> **Your goal**
Return exactly the listing's lines, from its first line to the line holding "S.view_settings.exposure = 0.0;", ends included.

> **Records shown**
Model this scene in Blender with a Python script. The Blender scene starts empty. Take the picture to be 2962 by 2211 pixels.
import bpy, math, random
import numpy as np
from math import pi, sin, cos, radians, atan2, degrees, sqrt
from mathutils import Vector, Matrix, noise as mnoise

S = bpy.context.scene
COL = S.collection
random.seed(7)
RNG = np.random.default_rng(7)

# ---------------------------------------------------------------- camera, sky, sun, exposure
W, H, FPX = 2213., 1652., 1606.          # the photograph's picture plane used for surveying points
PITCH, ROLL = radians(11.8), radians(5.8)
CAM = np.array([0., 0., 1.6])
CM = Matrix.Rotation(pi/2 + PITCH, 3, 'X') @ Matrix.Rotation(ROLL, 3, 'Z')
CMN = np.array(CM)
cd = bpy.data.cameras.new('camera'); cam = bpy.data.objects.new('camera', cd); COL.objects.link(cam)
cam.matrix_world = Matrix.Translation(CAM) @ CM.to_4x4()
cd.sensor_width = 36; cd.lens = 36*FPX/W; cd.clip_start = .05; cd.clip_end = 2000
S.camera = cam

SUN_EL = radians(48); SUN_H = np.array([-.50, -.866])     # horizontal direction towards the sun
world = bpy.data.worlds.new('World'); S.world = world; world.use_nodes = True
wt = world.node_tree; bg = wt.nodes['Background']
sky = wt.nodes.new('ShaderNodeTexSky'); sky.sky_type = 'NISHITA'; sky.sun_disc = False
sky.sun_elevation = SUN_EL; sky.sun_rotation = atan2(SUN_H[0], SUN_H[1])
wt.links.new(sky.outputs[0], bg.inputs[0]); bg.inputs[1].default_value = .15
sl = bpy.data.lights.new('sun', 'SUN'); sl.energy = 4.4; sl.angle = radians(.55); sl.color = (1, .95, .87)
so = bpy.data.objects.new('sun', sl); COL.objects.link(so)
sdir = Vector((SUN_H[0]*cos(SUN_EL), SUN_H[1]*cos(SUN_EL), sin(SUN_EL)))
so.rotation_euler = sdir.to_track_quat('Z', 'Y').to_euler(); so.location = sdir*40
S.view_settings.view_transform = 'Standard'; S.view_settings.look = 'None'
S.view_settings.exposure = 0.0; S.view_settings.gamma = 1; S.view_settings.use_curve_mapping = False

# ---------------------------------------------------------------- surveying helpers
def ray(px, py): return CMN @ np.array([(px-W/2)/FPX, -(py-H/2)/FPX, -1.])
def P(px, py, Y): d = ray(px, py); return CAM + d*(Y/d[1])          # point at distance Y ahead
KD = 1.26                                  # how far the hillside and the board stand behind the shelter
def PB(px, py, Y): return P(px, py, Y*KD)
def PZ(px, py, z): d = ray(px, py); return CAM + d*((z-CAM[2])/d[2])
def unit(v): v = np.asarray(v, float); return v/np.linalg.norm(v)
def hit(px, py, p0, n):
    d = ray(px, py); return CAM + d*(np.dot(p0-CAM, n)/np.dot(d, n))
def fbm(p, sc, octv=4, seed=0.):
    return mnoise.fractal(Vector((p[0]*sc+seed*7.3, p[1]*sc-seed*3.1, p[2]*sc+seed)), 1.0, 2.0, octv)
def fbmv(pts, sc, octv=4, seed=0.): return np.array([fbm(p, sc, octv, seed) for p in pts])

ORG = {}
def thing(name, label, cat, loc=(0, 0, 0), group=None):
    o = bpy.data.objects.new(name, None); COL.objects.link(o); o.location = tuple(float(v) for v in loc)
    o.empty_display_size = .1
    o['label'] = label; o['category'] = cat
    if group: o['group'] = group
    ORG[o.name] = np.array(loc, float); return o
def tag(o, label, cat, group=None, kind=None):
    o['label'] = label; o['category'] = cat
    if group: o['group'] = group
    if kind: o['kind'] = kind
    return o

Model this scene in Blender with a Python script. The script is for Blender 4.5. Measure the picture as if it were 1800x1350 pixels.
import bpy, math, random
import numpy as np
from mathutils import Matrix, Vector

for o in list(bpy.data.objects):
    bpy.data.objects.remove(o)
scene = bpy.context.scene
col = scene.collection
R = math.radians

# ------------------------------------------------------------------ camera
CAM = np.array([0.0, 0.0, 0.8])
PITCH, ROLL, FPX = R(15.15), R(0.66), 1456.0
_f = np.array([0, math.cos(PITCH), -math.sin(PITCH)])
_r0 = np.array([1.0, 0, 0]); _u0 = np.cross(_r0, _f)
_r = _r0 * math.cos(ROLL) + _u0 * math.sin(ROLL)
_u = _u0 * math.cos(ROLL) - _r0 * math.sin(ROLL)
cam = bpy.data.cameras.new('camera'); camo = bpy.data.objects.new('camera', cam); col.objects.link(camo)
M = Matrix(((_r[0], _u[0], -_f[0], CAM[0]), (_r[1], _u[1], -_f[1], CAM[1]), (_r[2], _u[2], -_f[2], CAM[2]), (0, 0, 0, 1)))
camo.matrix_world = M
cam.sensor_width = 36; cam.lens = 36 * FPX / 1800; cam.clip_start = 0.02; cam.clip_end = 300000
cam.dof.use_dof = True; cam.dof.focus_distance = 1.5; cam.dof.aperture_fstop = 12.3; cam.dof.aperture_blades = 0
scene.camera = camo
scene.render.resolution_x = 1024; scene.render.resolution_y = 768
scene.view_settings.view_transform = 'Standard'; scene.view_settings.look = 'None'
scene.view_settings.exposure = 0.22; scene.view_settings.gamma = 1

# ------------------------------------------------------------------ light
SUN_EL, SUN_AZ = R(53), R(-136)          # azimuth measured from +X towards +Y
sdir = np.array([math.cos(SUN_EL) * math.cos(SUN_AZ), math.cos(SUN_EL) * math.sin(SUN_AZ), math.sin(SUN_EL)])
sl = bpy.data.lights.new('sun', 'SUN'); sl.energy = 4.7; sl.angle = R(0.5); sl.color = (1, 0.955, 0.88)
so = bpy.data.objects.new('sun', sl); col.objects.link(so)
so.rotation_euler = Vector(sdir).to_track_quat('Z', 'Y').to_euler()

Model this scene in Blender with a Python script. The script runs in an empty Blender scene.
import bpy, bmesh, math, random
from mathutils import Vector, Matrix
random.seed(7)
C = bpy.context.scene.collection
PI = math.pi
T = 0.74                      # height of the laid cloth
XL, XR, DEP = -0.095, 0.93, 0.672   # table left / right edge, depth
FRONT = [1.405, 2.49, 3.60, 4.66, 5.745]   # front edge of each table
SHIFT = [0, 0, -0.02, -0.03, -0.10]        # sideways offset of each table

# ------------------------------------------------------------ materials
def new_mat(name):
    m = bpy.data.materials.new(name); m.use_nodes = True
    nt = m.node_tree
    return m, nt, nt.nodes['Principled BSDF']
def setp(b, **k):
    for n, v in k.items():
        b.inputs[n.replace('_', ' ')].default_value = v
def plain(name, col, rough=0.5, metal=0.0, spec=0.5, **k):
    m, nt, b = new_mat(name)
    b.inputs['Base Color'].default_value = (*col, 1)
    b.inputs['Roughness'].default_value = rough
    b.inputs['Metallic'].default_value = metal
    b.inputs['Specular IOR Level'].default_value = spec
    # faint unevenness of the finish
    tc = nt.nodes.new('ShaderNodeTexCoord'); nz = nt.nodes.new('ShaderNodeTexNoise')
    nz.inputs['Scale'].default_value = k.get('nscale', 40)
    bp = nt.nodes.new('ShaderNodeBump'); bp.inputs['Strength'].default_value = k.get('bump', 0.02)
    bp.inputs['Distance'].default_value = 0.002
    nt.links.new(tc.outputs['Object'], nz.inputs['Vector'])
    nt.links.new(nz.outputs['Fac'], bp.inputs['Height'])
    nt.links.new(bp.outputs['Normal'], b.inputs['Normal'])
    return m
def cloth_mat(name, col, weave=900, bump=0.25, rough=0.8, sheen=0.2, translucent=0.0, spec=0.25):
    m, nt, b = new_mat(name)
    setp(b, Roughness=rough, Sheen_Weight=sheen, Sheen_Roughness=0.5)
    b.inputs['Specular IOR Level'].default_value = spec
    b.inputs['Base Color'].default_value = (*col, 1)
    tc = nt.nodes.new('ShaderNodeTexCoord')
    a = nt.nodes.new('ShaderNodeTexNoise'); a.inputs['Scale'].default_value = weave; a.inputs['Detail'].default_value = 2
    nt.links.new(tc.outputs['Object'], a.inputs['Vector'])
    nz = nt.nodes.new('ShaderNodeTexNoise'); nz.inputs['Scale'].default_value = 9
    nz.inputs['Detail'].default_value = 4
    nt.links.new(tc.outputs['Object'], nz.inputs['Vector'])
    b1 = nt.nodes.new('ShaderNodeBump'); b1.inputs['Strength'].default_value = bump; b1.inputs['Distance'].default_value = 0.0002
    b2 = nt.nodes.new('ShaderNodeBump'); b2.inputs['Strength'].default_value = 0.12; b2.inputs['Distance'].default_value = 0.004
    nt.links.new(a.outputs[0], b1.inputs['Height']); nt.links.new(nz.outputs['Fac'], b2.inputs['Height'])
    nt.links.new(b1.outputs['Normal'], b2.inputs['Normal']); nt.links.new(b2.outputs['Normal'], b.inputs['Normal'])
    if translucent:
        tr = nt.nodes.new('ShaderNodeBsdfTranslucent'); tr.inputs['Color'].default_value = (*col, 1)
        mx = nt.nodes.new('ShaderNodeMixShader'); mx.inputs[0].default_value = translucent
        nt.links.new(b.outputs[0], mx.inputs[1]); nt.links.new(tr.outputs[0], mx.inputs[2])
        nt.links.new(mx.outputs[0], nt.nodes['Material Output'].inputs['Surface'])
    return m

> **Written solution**
Model this scene in Blender with a Python script. The Blender scene starts empty. Take the picture to be 2962 by 2211 pixels.
import bpy, math, random
import numpy as np
from math import pi, sin, cos, radians, atan2, degrees, sqrt
from mathutils import Vector, Matrix, noise as mnoise

S = bpy.context.scene
COL = S.collection
random.seed(7)
RNG = np.random.default_rng(7)

# ---------------------------------------------------------------- camera, sky, sun, exposure
W, H, FPX = 2213., 1652., 1606.          # the photograph's picture plane used for surveying points
PITCH, ROLL = radians(11.8), radians(5.8)
CAM = np.array([0., 0., 1.6])
CM = Matrix.Rotation(pi/2 + PITCH, 3, 'X') @ Matrix.Rotation(ROLL, 3, 'Z')
CMN = np.array(CM)
cd = bpy.data.cameras.new('camera'); cam = bpy.data.objects.new('camera', cd); COL.objects.link(cam)
cam.matrix_world = Matrix.Translation(CAM) @ CM.to_4x4()
cd.sensor_width = 36; cd.lens = 36*FPX/W; cd.clip_start = .05; cd.clip_end = 2000
S.camera = cam

SUN_EL = radians(48); SUN_H = np.array([-.50, -.866])     # horizontal direction towards the sun
world = bpy.data.worlds.new('World'); S.world = world; world.use_nodes = True
wt = world.node_tree; bg = wt.nodes['Background']
sky = wt.nodes.new('ShaderNodeTexSky'); sky.sky_type = 'NISHITA'; sky.sun_disc = False
sky.sun_elevation = SUN_EL; sky.sun_rotation = atan2(SUN_H[0], SUN_H[1])
wt.links.new(sky.outputs[0], bg.inputs[0]); bg.inputs[1].default_value = .15
sl = bpy.data.lights.new('sun', 'SUN'); sl.energy = 4.4; sl.angle = radians(.55); sl.color = (1, .95, .87)
so = bpy.data.objects.new('sun', sl); COL.objects.link(so)
sdir = Vector((SUN_H[0]*cos(SUN_EL), SUN_H[1]*cos(SUN_EL), sin(SUN_EL)))
so.rotation_euler = sdir.to_track_quat('Z', 'Y').to_euler(); so.location = sdir*40
S.view_settings.view_transform = 'Standard'; S.view_settings.look = 'None'
S.view_settings.exposure = 0.0; S.view_settings.gamma = 1; S.view_settings.use_curve_mapping = False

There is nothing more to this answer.